Nebraska was part of the Louisiana Purchase acquired from France in 1803. Before the 1860s, most pioneers passed through Nebraska along the Platte River Valley on their way to Oregon and California. The first serious attempts to form Nebraska Territory were begun in 1851, but territorial status was not achieved until three years later. Nebraska Territory was created in 1854 as a result of the Kansas-Nebraska Act, a political compromise regarding the expansion of slavery. Although this act officially opened the area for white settlement, the real impetus to organizing the territory was the building of a Pacific railroad, not colonization. At that time Nebraska Territory extended to the Canadian border. The center of government was located in Omaha, on the Missouri River. As the population grew, migration worked its way westward along rivers such as the Platte, and via the rapidly developing railroads.


The first federal land office was established in 1854, but it was not until after the Civil War that extensive settlement began. This led to Nebraska’s admission to the United States on 1 March 1867. The Homestead Acts of 1862 and 1866 governed the disposal of the public land in Nebraska, but these acts did not anticipate the large migration to the state. The settlement of Nebraska required a new view of the economics of an unfamiliar geography and an advance in technology. The former obstacle was overcome by the cattle ranchers whose animals grazed the vast prairie, and the technology that came with the invention of farming implements. These agricultural innovations included barbed wire, the steel plow, the spring harrow, and windmills — inventions that did not come into widespread usage until the years between 1870 and 1890. It was during that period that the Great Plains experienced a tremendous growth in population.
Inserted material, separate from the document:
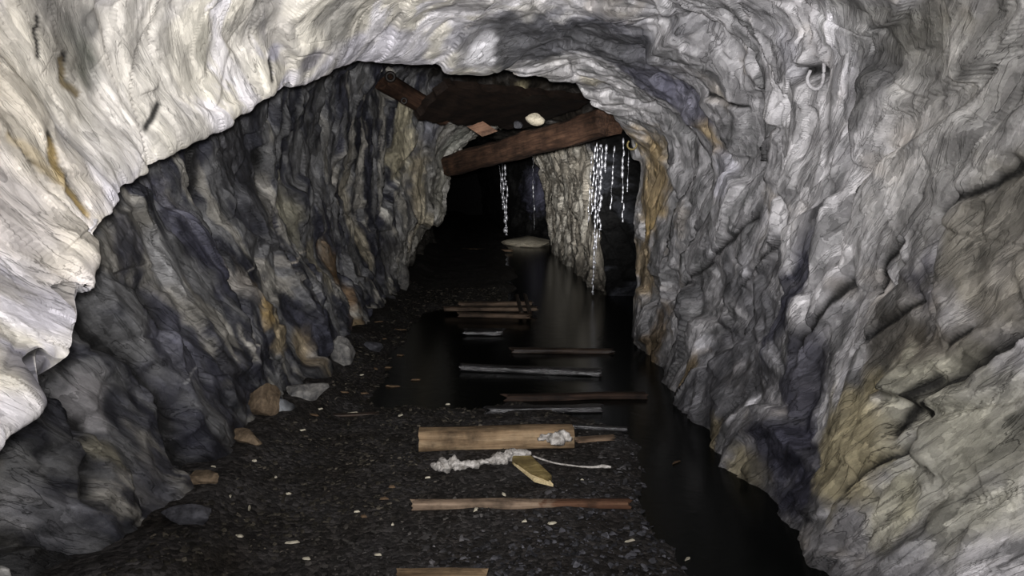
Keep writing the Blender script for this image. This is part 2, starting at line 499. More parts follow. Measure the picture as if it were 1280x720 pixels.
n = len(V0)
GREY = c3(.39, .382, .388); PALE = c3(.58, .565, .57); SLATE = c3(.055, .056, .066); MID = c3(.17, .17, .17)
CREAM = c3(.60, .57, .49); LILAC = c3(.55, .535, .57); OCHRE = c3(.40, .31, .17); WHITE = c3(.68, .66, .67)

st1 = fbm(FW * np.array([1.6, 0.9, 4.2]) + 60, 4, 0.55)
st2 = fbm(FW * np.array([2.6, 1.4, 6.5]) + 90, 4, 0.6)
bl1 = fbm(V0 * 1.6 + 70, 3)
bl2 = fbm(V0 * 3.1 + 120, 3)
# right wall and general: pale grey rock with slate streaks
col = np.repeat(GREY, n, 0)
col = lerp(col, PALE, sstep(0.05, 0.5, st1 + 0.3 * bl1) * 0.75)
col = lerp(col, MID, sstep(0.12, 0.5, -st2 - 0.2 * bl2) * 0.8)
col = lerp(col, OCHRE * 1.05, sstep(0.35, 0.8, bl2 + 0.3 * st2) * 0.22)
wet = np.full(n, 0.25)

# left wall behind the brow: dark slate with pale patches
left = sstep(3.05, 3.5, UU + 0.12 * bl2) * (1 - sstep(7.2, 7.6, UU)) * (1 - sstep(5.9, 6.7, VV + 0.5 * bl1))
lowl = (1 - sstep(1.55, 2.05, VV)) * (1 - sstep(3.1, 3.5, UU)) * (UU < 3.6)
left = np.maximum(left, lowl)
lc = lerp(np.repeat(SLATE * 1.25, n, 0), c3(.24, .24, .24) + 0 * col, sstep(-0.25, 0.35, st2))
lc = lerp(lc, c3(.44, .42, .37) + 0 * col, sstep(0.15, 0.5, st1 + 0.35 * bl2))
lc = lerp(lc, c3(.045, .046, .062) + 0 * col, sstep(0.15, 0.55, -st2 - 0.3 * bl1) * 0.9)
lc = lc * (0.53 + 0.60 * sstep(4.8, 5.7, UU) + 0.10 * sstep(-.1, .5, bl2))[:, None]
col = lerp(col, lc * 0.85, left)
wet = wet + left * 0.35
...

By 1880 the years of good weather and new productivity in farming equipment had brought the population growth in Nebraska to more than 450,000.

Not only farmers but merchants, capitalizing on expanding markets, moved to Nebraska and created small towns, especially along the developing railroads. In fact, between 1860 and 1870, the city population of Nebraska increased over 400 percent, an indication that not everyone in Nebraska lived on farms.

Both natives and foreigners were attracted by the government land acts, advertising by the railroads and steamship companies, and immigration efforts by the federal government. European groups that settled Nebraska included individuals and families from Russia, Bohemia, Germany, Sweden, Denmark, and the British Isles.

Years of unprecedented growth and frontier expansion soon gave way to negative repercussions. Abysmal living conditions, inflated land prices, low profits on produce, and poor weather brought a reversal of fortunes and mounting dissatisfaction with economic and political conditions. From this discontent came the agrarian political movements.

Genealogical research in Nebraska must be completed at both the state and county level. Few statewide Nebraska indexes exist, but the survival of records across the state is good. The researcher will find it necessary to do a great deal of family research at the county level where the individual family resided. The purpose of the Nebraska State Historical Society and Genealogical Society of Utah’s joint project is to microfilm specific county records in order to make these resources more widely available.